Bien que dressé dans des conditions discutables d’impartialité (nous sommes en 1918-1919), il paraît difficile de nier la part de vérité contenue par ce portrait psychologique de notre pays.

Notons tout de même, contre Spengler, que la parenthèse gaullienne – avec l’instauration d’une Vème République d’inspiration monarchique, la poursuite d’un juste équilibre entre libéralisme et collectivisme (les mécanismes imparfaits de l’économie de marché devant être corrigés par la planification et la participation), le tout sous l’égide d’une « noblesse d’Etat » ayant le sens de celui-ci – a certainement constitué l’une des meilleures déclinaisons « terrestres » de l’idéal de socialisme autoritaire caressé par le philosophe prussien.

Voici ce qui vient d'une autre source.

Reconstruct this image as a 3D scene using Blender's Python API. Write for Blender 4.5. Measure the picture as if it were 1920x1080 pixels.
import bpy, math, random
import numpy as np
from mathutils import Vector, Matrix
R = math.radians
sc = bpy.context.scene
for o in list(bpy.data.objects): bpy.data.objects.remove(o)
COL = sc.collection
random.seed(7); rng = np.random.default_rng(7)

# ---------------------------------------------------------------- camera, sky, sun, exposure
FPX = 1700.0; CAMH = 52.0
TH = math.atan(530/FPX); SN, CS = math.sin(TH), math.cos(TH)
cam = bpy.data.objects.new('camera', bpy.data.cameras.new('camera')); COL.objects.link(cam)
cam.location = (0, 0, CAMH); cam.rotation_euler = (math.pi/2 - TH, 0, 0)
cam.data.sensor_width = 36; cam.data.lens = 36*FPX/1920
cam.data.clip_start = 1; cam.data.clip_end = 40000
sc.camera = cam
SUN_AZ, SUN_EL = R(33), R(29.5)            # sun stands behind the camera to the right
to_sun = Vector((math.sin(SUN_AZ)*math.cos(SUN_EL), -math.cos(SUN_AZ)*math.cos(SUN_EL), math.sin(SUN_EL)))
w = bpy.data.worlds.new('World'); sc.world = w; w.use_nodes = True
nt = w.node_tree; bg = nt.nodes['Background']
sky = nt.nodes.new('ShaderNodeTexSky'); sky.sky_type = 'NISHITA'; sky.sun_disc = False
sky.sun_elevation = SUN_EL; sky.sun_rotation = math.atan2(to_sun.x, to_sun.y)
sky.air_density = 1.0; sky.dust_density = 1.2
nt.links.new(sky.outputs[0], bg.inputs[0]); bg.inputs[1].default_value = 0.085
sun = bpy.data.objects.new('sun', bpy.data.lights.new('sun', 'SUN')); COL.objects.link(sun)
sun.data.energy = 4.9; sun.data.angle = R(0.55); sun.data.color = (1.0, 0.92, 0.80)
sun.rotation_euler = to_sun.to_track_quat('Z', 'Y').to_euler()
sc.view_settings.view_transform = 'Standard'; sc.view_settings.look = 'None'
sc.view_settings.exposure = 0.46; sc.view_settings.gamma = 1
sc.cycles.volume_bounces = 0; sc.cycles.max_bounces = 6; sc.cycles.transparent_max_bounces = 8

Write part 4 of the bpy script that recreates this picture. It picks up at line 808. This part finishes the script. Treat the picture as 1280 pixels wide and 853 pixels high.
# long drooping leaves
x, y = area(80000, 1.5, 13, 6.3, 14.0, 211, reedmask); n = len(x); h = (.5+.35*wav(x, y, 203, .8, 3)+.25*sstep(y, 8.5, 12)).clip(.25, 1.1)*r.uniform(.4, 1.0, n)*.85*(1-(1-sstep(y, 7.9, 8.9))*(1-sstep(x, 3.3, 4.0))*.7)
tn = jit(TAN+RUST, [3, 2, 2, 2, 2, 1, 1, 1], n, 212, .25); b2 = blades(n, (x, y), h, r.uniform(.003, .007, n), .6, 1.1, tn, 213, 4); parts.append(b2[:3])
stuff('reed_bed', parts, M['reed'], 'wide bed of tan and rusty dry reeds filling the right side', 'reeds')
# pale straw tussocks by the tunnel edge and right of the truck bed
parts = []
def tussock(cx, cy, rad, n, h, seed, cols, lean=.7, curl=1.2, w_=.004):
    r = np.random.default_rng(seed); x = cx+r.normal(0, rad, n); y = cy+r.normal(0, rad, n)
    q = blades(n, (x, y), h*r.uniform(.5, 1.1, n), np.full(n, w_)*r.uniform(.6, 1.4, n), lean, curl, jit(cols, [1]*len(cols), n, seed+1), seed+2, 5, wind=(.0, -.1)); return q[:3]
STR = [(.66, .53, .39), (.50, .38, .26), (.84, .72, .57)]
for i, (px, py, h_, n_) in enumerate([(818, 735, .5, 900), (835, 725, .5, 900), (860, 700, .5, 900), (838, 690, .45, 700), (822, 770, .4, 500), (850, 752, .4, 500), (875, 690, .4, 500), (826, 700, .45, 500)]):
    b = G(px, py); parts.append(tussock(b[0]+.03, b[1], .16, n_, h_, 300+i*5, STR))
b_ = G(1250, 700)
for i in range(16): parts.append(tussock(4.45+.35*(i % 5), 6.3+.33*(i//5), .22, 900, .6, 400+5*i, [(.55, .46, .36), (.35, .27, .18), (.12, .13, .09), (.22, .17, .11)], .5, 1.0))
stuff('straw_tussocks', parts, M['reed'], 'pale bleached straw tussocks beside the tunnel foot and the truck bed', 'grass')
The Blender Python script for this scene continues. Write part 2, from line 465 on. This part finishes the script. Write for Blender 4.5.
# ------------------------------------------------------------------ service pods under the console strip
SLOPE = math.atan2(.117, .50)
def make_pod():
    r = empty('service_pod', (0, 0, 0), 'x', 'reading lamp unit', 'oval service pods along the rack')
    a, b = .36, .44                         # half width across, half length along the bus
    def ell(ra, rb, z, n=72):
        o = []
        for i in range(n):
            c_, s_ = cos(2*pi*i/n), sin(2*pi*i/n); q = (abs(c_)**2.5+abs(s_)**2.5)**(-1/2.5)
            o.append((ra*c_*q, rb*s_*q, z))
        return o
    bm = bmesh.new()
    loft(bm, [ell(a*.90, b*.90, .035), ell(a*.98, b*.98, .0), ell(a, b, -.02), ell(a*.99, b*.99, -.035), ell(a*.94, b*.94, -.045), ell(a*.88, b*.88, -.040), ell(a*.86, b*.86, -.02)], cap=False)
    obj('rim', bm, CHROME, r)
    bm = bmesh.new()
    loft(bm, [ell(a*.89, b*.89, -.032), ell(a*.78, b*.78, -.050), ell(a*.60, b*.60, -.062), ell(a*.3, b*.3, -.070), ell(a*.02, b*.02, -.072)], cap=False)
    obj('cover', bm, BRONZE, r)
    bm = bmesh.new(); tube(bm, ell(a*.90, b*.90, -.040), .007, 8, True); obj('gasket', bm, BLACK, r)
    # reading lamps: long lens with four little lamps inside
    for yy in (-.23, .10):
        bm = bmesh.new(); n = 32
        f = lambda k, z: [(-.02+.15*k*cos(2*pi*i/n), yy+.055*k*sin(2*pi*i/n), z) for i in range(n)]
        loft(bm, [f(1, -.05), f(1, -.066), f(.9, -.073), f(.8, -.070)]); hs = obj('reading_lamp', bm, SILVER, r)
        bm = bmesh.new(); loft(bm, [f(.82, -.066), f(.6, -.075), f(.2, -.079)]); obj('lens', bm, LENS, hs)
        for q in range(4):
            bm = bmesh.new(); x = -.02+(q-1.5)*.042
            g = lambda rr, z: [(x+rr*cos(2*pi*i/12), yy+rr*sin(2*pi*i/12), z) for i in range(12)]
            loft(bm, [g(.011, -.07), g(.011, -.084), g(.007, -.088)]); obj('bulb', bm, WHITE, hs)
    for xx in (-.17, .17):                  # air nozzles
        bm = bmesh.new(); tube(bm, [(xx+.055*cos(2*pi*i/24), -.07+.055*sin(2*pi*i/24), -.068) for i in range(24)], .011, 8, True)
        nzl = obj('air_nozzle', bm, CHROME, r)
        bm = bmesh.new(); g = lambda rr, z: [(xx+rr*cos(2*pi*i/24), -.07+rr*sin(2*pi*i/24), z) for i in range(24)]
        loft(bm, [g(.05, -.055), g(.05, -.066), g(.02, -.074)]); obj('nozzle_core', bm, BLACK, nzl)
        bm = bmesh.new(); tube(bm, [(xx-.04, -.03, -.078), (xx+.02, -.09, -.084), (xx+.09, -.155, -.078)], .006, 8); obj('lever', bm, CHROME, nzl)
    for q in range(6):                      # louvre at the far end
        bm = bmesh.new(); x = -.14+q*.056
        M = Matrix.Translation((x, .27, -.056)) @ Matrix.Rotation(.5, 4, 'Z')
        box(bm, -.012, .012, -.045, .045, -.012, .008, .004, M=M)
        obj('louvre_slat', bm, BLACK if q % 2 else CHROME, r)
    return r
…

Las, il faut bien convenir que nous en sommes revenus, et que la France, depuis, n’a guère connu que des alternances entre fourriéristes et libéraux contrariés. Primum omnium salus patriae, rappelait le Général à Peyrefitte[2] : on ne peut pas dire que ce soit le visage que nos hommes politiques, ces quarante dernières années, et particulièrement l’Assemblée actuelle, nous ait habitué à présenter.


[1] Soulignons ici, pour éviter les contresens, que le socialisme autoritaire prôné par Spengler, d’inspiration profondément aristocratique (au sens étymologique du mot – c’est-à-dire de gouvernement des meilleurs), n’est ni le communisme ni le national-socialisme. Le communisme, en particulier, n’est jamais de son point de vue qu’une remise en cause de la répartition du butin, pas de l’esprit plus global de rapine qui anime les sociétés anglo-saxonnes. Quant au national-socialisme, il n’existait pas en 1919, mais on peinerait à faire cadrer sa brutalité plébéienne et son culte d’un chef démagogique, avec l’idéal chevaleresque que le philosophe prussien caressait.

[2] « Avant tout, le salut de la patrie ».